◆ PROBLEM DESCRIPTION:
Among the lines below, list those containing the string "Write".

◆ GIVEN RECORDS:
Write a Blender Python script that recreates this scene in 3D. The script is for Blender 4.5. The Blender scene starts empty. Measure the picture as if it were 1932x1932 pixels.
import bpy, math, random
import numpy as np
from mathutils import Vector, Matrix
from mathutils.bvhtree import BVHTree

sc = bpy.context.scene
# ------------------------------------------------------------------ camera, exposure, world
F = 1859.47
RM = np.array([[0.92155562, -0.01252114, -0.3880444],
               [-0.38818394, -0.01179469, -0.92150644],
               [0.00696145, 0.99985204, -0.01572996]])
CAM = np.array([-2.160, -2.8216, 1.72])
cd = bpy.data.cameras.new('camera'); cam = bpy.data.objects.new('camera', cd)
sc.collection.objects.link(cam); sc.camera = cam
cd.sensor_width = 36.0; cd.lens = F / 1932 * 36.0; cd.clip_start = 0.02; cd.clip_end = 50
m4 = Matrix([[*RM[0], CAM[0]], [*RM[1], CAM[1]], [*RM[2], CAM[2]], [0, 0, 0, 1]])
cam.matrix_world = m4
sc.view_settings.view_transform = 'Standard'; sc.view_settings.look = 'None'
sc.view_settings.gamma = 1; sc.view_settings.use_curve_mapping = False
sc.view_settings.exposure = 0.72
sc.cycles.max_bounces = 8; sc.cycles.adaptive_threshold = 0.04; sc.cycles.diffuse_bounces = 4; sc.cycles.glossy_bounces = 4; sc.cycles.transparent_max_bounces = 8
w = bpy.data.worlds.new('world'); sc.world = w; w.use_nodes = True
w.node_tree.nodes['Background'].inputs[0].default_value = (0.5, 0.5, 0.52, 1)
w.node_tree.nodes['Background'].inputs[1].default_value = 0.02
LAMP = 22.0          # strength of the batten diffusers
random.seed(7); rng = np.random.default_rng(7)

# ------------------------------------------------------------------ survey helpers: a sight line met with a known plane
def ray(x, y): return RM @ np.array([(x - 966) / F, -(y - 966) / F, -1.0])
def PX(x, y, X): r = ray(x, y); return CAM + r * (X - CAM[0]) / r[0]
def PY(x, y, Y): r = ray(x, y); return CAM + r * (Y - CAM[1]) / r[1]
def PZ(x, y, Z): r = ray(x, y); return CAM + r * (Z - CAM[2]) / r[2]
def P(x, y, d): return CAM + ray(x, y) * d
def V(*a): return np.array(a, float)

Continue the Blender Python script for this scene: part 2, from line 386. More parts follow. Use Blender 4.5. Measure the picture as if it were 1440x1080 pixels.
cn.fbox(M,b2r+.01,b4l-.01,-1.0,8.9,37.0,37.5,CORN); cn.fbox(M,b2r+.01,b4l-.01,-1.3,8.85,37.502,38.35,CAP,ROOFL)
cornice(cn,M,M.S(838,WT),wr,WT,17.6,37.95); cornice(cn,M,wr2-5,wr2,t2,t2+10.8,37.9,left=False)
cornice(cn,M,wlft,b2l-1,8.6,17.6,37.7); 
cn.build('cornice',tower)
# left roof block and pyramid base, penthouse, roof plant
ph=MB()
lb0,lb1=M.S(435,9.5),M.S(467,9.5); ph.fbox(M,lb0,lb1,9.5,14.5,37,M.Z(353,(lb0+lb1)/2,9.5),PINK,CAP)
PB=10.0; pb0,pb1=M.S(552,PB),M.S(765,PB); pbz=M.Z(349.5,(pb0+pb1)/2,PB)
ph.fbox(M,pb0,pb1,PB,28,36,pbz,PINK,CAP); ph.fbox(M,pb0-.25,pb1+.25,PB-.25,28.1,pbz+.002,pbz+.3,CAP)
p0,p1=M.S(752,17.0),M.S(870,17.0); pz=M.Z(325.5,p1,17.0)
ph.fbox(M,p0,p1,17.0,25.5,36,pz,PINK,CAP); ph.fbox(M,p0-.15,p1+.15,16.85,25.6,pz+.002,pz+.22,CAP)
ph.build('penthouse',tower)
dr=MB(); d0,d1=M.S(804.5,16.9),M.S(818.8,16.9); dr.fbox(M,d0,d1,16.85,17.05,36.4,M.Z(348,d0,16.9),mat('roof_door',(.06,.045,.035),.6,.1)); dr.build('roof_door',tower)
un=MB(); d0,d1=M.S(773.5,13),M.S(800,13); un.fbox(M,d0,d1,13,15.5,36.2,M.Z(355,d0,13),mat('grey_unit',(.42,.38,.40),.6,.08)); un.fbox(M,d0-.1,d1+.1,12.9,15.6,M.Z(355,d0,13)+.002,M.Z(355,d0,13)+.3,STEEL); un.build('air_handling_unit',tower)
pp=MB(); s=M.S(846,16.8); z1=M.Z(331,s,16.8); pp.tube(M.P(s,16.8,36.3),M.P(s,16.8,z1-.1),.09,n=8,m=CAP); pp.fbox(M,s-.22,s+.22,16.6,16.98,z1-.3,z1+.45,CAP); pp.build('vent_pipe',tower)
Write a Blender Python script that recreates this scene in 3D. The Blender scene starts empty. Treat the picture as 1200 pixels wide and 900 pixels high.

◆ CORRECT ANSWER:
Write a Blender Python script that recreates this scene in 3D. The script is for Blender 4.5. The Blender scene starts empty. Measure the picture as if it were 1932x1932 pixels.
Write a Blender Python script that recreates this scene in 3D. The Blender scene starts empty. Treat the picture as 1200 pixels wide and 900 pixels high.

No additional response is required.